Other forms of medieval religious art were frescies and mosaics decorating church interiors. They showed devotional images of the Virgin Mary, Jesus and the saints.

When the 100 years war began in 1337 there was a notable reduction in church architecture and more in military and civil buildings. The flamboyant design thus appeared in secular buildings like town halls and homes.

Literature

Books were limited previous to the invention of the printing press in the next century. Illuminated manuscripts were created in male and female monasteries.

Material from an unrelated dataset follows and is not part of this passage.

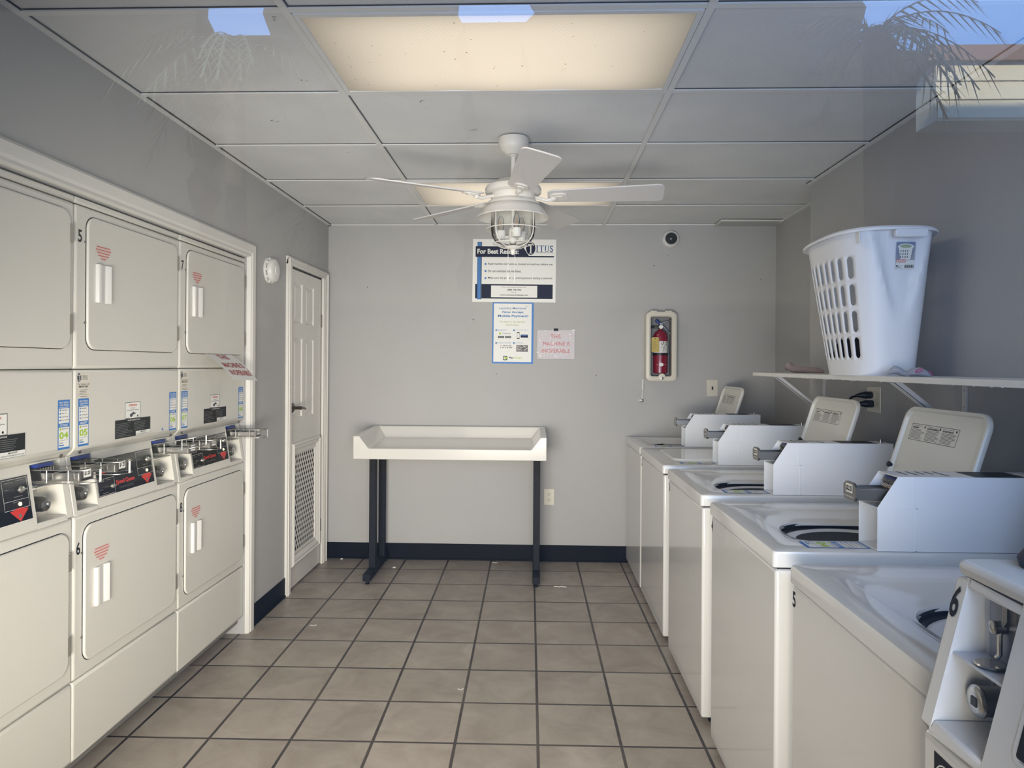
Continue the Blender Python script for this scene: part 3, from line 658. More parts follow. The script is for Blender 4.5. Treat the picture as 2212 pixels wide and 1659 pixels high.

Compared to the Italian peninsula the Renaissance arrived later in the rest of Europe. It came in the High Middle Ages, but with a different engine of change. The Italian Renaissance had been influenced by classical Rome. In contrast, the rest of Europe still used medieval and Christian sources to propel the movement. They emphasized the role of the individual, but in a religious tone.

In Italy there had been a literary effort to compose in the vernacular instead of Latin. Northern Europe followed the same path.

William Langland wrote in Middle English, the characteristic English of the Middle Ages. His work, Piers Plowman, is an allegorical poem that translates monastic concepts into the language of the layman. It bridges the ecclesiastical and the secular.

John Gower wrote three major works in French, English, and Latin. It has themes of religious ethics and blames English social shortcomings for the great peasant revolt in 1381.

John Wycliffe, (1330–1384) was an English theologian, philosopher, Franciscan and a reformer of the Church. He taught divinity at Oxford. He and his followers, the Lollards, translated the Bible from Latin into the vernacular, Middle English. This challenged the Church's power to interpret the Scriptures and Wycliffe was condemned as a heretic post-mortem.

Geoffrey Chaucer chose Anglo-Saxon and is considered the 'Dante' of the English language because he brought the language to the status of literature with his Canterbury Tales. The tales are told among pilgrims who are on a pilgrimage to the grave of Saint Thomas Becket. The central theme is ethics in the Socratic sense of the meaning of existence but entertaining in its variety and humor.

The chronicler Jean Froissart also wrote his works in French. His Chroniques are documents of European feudal life and set forth the chivalrous and courtly ideals of the time.

Juan Hus, rector of the University of Prague, advocated religious reform especially in taxes, land and simony practices. It was a source of inspiration for Lutherans later. He was burned at the stake for his beliefs.